Connections do introduce a small signal loss - I don't disagree - BUT, there is a lot of garbage written about it. If you are so close to threshold that you are in danger of these small losses making a difference, then you need an amplifier upstream in the first place. Once that is there, you should have a lot more margin and you can afford numerous small losses downstream.
So the "keeping connections to a minimum" advice is actually mostly bogus. You do need to get the amplifier as close to the aerial as possible with no unnecessary connections though (a short distance of 3-4m getting you from outside to inside is generally not a problem and it's preferable to have the amp. inside if you can).
Furthermore, you yourself recommended to me that I do not need to get a separate amplifier and splitter
It makes little difference. I think you are confused though - I recommended separate amp. and PSU not separate amp. and splitter.
You can always site the PSU next to the amp. if you want, but you cannot split an integrated PSU/amp. if the need arises. This is why I said separate is better.
 
I have finally had chance to get the amplifier and install it this evening. I opted for the Proception 4 Way Variable Masthead Amplifier and Power Supply (which is powered from the lounge). I got it from CPC who did me a great price.

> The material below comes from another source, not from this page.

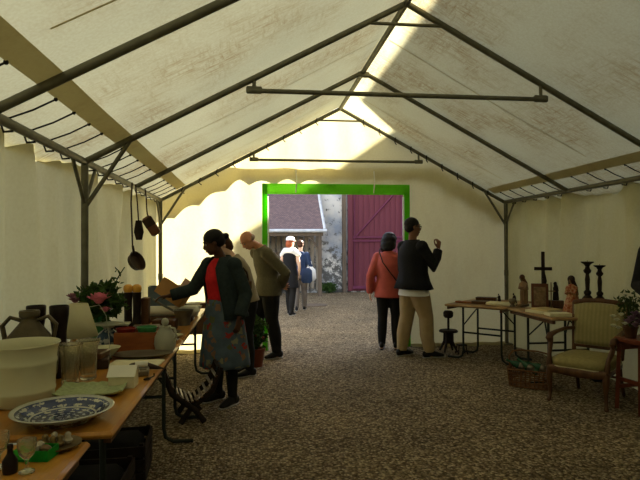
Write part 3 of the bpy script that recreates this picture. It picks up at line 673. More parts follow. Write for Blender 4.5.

I am unsure at what level I should set the variable gain to. Is it a case of trial and error to see what is the lowest amplification level I can get away with without picture break up? Any advice on this would be most welcomed.

I have attached below the read outs from the Humax PVR with regards to signal quality and strength:

~ Table 1 shows the levels with the splitter added, so as to allow 2 TV's to be fed. This has led to picture break up in the past
~ Table 2 shows the levels with nothing added, the cables are joined by an in line connector. This is how the set up has been the last few weeks and all bar very minimal picture break up it has been fine 99.9% of the time
~ Table 3 shows the levels with the Proception Masthead Amplifier added and the amplification set to 1dB (minimum setting)
~ Table 4 shows the levels with the Proception Masthead Amplifier added and the amplification set to 8dB (midway setting)
~ Table 5 shows the levels with the Proception Masthead Amplifier added and the amplification set to 16dB (maximum setting)

With the amplifier set at 1dB (Table 3) it seems to get pretty much the same results as I have been getting the last few weeks with the cable joined by an in line connector. But with the added ability of being able to fed 2 - 4 TV's.

So should I set it to just 1dB and see how it goes or is it worth setting it a bit higher and getting higher readings?

Many thanks as ever for any advice/help.

Signal Read Outs.png
 
Our boxes show mostly high 70s for strength without an amp and we are about 30 miles from the tx. So unless the power use by the amp is going to be significantly higher at higher gains I'd be inclined to set it to 16dB. It will reduce the effects of any interference getting in between the amp and the TVs/boxes.